Here's one you probably never thought to ask about before. You're in the woods building a campfire. You pile up some dry kindling and light a match. Hold the match under the kindling and, sure enough, the kindling starts burning.

Okay, so why is that? You held a burning stick up to a non-burning stick.

Why Do You Now Have Two Burning Sticks?

The answer is in the nature of fire. If you could look at a flame with super-penetrating vision, you'd see that on an atomic level what you have is the rapid combination of carbon and hydrogen atoms in the wood and oxygen atoms in the air.
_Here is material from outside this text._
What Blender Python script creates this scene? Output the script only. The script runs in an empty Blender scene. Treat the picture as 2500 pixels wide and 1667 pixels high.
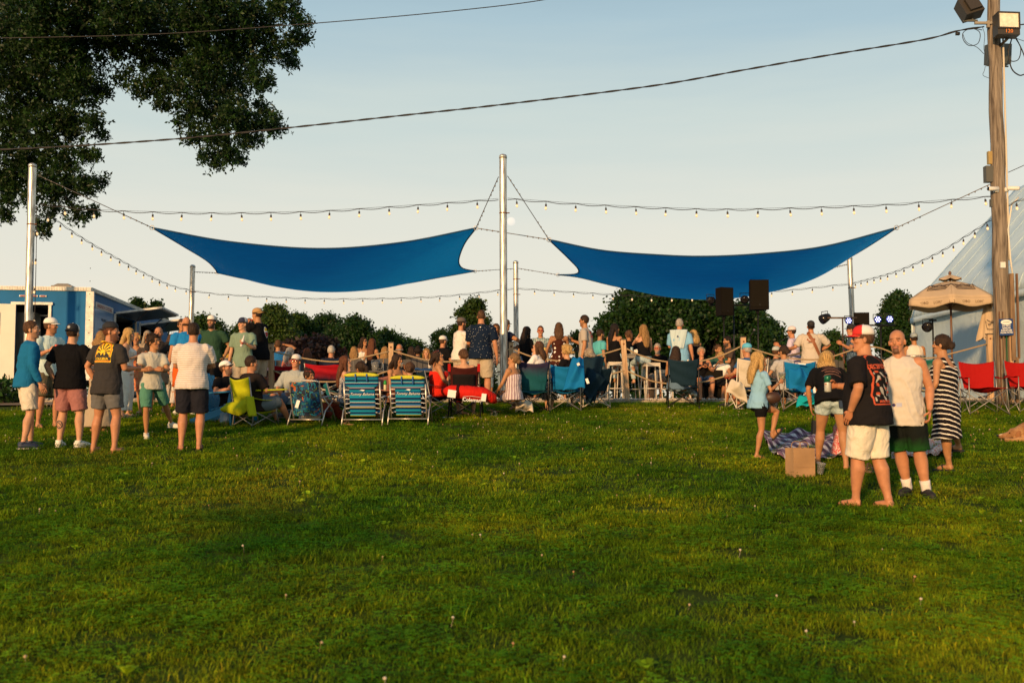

Given a chance, these atoms will link up to form molecules, such as carbon dioxide and hydrogen dioxide. When this happens, energy is released. That energy causes the light and heat that we see and feel when sitting around a campfire.

Atoms And Molecules

Okay, so if the wood is full of carbon and hydrogen, and the air is full of oxygen, why doesn't the kindling burn all by itself?

Remember we said that given a chance, these atoms will link up to form molecules. But carbon, for example, won't combine with oxygen unless it's given enough energy to jumpstart the process. Physicists call this the "activation energy."

Activation Energy

You add that extra activation energy to the wood by holding a match to it.

Once the atoms in the wood have been prompted to start combining with oxygen, the energy that they release will act as activation energy for more combination. Now the process runs by itself. The kindling has caught fire.